Here was an incredible case of people’s representatives joining hands with
village-level government officials to block an audit of funds earmarked for
India’s — and the world’s — biggest welfare programme. The NREGS was the
United Progressive Alliance’s flagship project. Mr. Gehlot was a Congress
Chief Minister. Yet, as it happens with all such cases, the FIR was
withdrawn and the case against the obstructors closed.

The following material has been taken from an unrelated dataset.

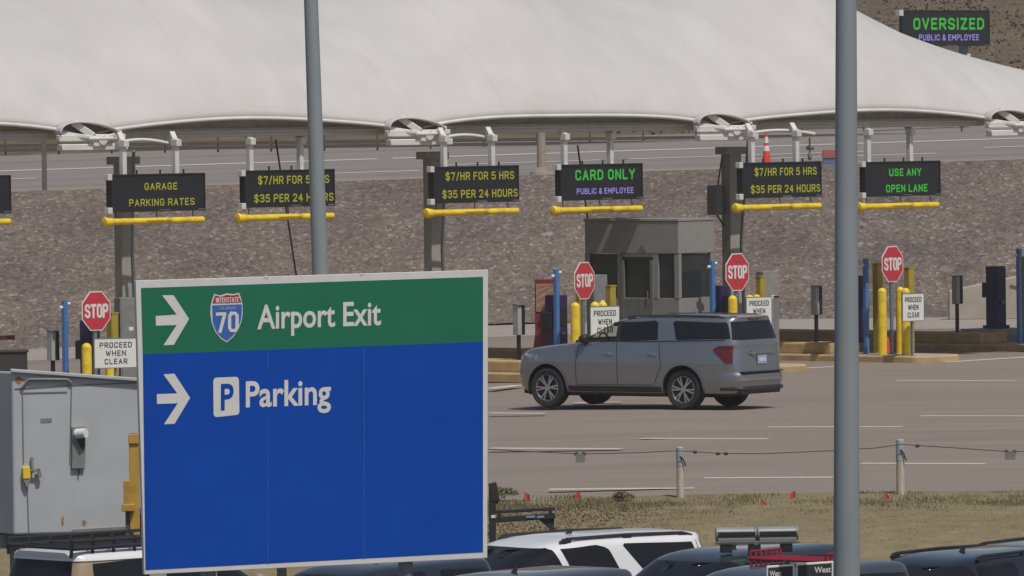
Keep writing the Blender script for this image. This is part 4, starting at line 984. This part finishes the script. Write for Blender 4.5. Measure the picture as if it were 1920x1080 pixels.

With Alwar showing the way, the agitation spread to Jailsamer, Barmer,
Sirohi, Chittor, Rajsamand and other districts. In Barmer, the social audit
team was intercepted by a 400-strong armed mob that included panchayat
officials and politicians. In Rajsamand, Lal Singh, a civil society
representative on the audit team, was surrounded by a violent mob that
bundled him into a vehicle with the threat that he would be killed if he
returned.
 Powerful axis

A powerful axis of panchayat staff-legislators-district officials had
brought the government to it knees. It was evident that those who were meant
to be in the vanguard of fighting corruption were fighting to protect
corruption. It was evident too that the report of the Bhilwara audit (a copy
of which is available with *The Hindu*) had unearthed something that
threatened to shake the system.

Consider these by way of example. In gram panchayat Para, auditors examining
bills for construction material supplied by “Devnarain Krishi Firm,” found
no supplier by that name. A phone call to the number listed in the bill was
answered by the sarpanch’s son. This single “firm” had billed the panchayat
for material supplies worth Rs. 25 lakh. In the same panchayat, suppliers
‘Nakowda Agency’ disputed the statement that they had supplied material.

In gram panchayat Sangwa, auditors found hand-written, *kaccha* bills for
material supplies amounting to over Rs. 40 lakh from a fake firm called
“Dinesh Kumar Trivedi.” Trivedi and Rajkumar Talior, another supplier, were
also shown to have sold kerosene.

However, a visit to the location showed a ramshackle shop with a single
tractor and no stock of materials claimed to have been supplied. In
panchayat Devaria, the auditors found no supplier by the name “Tulsiram putr
Ramaji Teli.” In the same panchayat, suppliers “Gopi Putr Gokul Teli” gave
it in writing that the bills generated in their names were fake.